>> 31 Aug 2004
Entente Cordiale vs Cordon Sanitaire
Surprisingly little attention has been paid by much of our televisual media to the plight of two French journalists captured in Iraq and threatened with execution should the French Government refuse to revoke a law banning the wearing of conspicuous religious accoutrements in state schools. One BBC correspondent on this morning's Breakfast programme said 'these actions against French citizens is something the country thought it would never see.'
In that sentence there lies the fundamental rebuttal to all anti-war protestors in France and beyond, for they argued that France's refusal to enter the war of liberation in Iraq coupled with a rigorous pro-Islamic foreign policy (especially where the Middle East is concerned), would immunise France from the onslaught of radical Islamic terror apparently unleashed by the Allied action against Saddam and his cronies.

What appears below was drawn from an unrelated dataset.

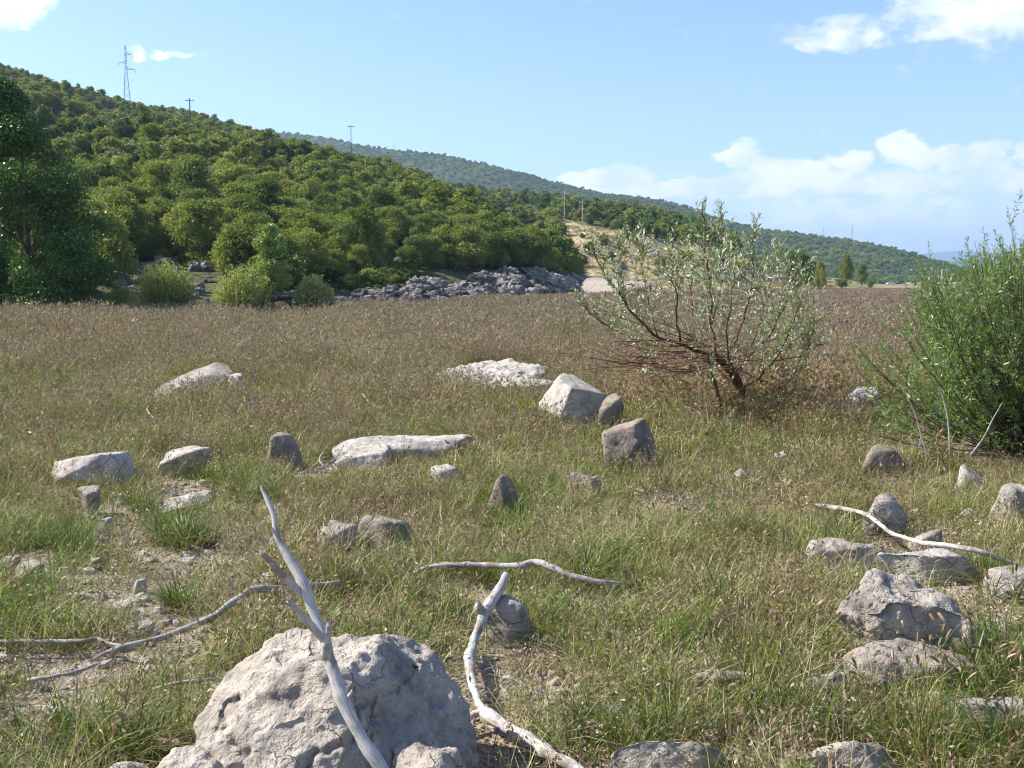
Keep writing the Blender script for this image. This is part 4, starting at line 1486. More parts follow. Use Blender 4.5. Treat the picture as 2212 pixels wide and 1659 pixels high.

Wake up and smell the coffee you snail-eating surrender monkeys! Did you honestly believe you could escape the ramifications of terrorism on the rampage because your government took the cowards way out over Iraq? The removal of Saddam was a crucial step in the war on international terror and genocidal despotism - be it Islamic or otherwise. We now know terrorists and insurgents were active in Iraq long before Saddam's demise, with their lust for murder and Islamic supremacy dovetailing nicely with Saddam Hussain's brutalising ambitions against the Iraqi people. If anything, the kidnap of these two unfortunate men should convince Chirac and Co. to be proactive in Iraq, not crowing from the sidelines. A new wave of Muslim radicals will take action against the citizens of any country perceived in their warped minds to be oppressive to the unfettered progeny of Islam - domestically or internationally. The fact that so many of them were based in Iraq with Saddam's discreet complicity, and are now threatening the decision-making processes of Western democracies, is all the more reason to wipe them out with commitment and force.